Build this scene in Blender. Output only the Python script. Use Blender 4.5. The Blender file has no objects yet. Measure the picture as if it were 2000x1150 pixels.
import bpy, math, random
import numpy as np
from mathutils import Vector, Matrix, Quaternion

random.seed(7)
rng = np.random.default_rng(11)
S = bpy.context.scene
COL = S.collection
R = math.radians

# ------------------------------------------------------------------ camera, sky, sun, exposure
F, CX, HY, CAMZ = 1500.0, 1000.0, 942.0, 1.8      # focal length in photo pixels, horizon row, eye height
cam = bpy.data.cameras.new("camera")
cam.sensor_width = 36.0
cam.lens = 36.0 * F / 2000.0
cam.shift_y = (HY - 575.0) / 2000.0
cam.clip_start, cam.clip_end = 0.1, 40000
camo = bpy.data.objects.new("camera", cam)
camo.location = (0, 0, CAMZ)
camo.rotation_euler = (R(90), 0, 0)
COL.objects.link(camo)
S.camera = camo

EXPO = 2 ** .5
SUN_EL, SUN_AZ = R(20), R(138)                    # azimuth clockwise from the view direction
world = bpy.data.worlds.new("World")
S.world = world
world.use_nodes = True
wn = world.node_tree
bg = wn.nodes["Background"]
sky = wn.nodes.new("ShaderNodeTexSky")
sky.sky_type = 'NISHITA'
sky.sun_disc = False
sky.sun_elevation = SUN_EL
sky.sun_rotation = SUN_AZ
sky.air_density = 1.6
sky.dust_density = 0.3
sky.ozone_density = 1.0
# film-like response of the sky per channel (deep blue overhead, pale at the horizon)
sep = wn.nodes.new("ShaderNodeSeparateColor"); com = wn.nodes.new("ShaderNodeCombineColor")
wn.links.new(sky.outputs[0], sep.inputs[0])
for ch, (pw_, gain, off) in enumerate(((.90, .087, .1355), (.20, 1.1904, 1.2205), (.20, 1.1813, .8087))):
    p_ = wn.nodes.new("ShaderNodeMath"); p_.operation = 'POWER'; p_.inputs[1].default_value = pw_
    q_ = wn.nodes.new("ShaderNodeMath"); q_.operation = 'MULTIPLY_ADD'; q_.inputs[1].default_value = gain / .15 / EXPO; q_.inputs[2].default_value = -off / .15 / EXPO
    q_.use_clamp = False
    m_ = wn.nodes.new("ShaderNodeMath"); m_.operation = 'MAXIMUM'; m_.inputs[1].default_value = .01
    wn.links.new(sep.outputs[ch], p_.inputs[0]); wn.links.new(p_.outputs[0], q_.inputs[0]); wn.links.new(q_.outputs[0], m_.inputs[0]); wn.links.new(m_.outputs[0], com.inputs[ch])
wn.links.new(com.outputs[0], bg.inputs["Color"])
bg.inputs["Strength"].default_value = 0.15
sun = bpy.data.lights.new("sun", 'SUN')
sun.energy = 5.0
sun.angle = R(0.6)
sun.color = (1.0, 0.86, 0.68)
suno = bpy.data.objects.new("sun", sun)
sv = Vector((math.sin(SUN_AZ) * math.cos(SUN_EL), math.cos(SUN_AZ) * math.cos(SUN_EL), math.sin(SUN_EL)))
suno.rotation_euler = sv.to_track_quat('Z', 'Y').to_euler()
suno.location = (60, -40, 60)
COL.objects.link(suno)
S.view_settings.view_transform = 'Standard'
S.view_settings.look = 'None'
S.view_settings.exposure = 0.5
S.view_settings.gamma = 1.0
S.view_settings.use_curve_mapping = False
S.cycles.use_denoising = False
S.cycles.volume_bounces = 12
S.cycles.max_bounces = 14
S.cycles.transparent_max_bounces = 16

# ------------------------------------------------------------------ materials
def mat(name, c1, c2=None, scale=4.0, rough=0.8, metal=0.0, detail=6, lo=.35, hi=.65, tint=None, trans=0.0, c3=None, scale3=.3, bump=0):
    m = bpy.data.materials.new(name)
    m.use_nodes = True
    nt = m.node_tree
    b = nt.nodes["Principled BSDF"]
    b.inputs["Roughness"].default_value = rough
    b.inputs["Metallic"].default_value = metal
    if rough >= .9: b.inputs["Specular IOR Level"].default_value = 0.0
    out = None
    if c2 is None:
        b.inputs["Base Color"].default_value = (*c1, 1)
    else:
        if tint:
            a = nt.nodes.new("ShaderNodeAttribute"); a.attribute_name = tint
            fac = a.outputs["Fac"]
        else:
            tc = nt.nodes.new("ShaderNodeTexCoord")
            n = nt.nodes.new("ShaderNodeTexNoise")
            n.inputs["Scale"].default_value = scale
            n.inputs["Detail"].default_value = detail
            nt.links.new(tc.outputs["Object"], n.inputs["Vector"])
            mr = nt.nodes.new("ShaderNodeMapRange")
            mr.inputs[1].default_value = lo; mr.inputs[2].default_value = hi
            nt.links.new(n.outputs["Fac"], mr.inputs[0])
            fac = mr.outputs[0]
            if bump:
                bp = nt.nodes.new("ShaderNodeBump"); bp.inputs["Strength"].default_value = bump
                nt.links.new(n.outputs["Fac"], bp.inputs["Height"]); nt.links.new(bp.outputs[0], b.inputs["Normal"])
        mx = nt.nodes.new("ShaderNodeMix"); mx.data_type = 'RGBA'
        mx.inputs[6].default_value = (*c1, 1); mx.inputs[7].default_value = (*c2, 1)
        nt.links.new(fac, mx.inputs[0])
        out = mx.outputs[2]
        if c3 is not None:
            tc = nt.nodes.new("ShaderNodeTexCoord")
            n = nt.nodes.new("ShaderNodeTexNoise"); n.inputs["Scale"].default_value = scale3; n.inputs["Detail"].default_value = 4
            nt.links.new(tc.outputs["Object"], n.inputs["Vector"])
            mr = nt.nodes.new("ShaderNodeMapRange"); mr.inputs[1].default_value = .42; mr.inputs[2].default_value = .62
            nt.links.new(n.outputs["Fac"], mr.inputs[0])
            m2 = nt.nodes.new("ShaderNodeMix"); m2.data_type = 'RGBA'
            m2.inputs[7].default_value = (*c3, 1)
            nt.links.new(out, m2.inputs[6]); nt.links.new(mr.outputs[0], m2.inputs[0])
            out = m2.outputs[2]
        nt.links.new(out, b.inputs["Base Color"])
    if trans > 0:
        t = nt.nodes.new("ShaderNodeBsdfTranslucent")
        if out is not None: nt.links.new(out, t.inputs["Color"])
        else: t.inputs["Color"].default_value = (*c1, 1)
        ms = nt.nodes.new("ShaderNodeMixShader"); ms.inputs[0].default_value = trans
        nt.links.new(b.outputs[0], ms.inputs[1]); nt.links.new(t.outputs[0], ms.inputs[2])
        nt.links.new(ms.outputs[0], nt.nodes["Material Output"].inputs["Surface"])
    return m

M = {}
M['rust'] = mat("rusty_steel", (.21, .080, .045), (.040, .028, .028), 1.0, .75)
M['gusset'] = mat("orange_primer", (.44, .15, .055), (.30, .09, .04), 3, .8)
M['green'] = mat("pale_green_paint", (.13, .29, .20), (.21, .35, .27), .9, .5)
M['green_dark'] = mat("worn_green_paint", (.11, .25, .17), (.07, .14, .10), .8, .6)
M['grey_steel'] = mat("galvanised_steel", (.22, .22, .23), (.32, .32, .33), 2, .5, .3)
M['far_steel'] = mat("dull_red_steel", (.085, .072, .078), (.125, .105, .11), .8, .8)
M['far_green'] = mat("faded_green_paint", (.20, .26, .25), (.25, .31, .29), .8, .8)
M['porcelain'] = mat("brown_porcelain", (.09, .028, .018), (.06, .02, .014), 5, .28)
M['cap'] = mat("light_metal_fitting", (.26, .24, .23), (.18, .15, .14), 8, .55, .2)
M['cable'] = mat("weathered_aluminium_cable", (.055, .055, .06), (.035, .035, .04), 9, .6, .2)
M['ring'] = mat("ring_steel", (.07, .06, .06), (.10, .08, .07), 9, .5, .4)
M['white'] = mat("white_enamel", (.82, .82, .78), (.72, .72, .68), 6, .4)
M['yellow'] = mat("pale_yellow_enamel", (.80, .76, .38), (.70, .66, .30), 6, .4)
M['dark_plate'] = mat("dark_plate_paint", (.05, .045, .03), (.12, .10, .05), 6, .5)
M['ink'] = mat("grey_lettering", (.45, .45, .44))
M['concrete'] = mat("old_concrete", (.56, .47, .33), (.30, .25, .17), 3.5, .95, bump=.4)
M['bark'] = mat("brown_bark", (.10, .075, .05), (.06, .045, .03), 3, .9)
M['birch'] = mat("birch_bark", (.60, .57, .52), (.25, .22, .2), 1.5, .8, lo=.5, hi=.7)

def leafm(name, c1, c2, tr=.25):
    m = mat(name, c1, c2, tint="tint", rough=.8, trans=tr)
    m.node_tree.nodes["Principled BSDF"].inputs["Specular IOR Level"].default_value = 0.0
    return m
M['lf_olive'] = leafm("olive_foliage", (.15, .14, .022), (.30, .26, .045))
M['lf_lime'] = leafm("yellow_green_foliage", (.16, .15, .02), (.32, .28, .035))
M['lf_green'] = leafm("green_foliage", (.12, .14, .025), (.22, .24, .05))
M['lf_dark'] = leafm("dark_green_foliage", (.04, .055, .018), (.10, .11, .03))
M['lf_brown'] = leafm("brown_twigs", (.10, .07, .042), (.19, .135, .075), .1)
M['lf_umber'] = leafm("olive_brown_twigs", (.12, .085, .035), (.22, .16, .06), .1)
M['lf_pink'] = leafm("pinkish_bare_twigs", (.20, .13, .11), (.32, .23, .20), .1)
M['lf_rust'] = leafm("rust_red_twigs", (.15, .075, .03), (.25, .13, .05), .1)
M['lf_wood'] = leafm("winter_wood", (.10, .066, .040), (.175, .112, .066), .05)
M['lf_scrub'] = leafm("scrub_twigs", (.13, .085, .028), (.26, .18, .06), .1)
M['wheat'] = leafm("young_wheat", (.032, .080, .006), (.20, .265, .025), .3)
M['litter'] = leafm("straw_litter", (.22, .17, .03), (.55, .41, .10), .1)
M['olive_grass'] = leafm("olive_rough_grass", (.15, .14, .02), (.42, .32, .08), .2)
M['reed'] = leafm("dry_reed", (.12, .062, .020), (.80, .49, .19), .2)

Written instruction
Where a line in the material above holds "scene", copy that line.

Answer below
Build this scene in Blender. Output only the Python script. Use Blender 4.5. The Blender file has no objects yet. Measure the picture as if it were 2000x1150 pixels.
S = bpy.context.scene